Rerandomization in stratified randomized experiments

TL;DR

This paper introduces two new rerandomization methods for stratified randomized experiments that improve covariate balance without relying on modeling assumptions, supported by theoretical analysis and simulations.

Contribution

It proposes two novel rerandomization techniques tailored for stratified experiments, analyzing their statistical properties and efficiency improvements.

Findings

Both methods achieve better covariate balance than traditional stratification.

The second method is more efficient when the number of strata is fixed and sizes grow large.
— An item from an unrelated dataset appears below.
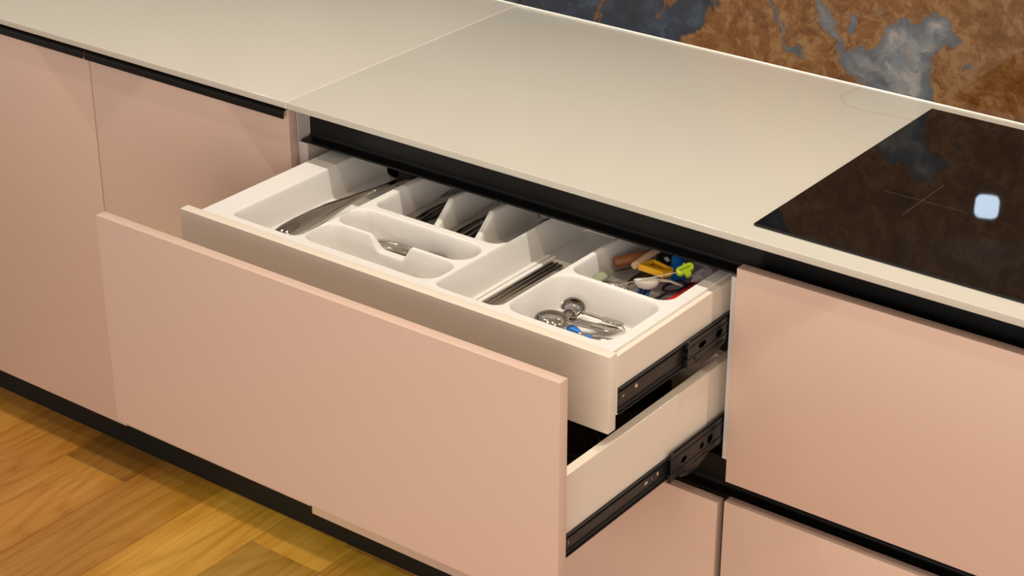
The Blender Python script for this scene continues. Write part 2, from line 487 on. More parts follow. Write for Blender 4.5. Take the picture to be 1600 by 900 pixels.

Simulation and real-data examples demonstrate the advantages of the proposed methods.

Abstract

Stratification and rerandomization are two well-known methods used in randomized experiments for balancing the baseline covariates. Renowned scholars in experimental design have recommended combining these two methods; however, limited studies have addressed the statistical properties of this combination. This paper proposes two rerandomization methods to be used in stratified randomized experiments, based on the overall and stratum-specific Mahalanobis distances. The first method is applicable for nearly arbitrary numbers of strata, strata sizes, and stratum-specific proportions of the treated units. The second method, which is generally more efficient than the first method, is suitable for situations in which the number of strata is fixed with their sizes tending to infinity. Under the randomization inference framework, we obtain the asymptotic distributions of estimators used in these methods and the formulas of variance reduction when compared to stratified randomization. Our analysis does not require any modeling assumption regarding the potential outcomes. Moreover, we provide asymptotically conservative variance estimators and confidence intervals for the average treatment effect. The advantages of the proposed methods are exhibited through an extensive simulation study and a real-data example.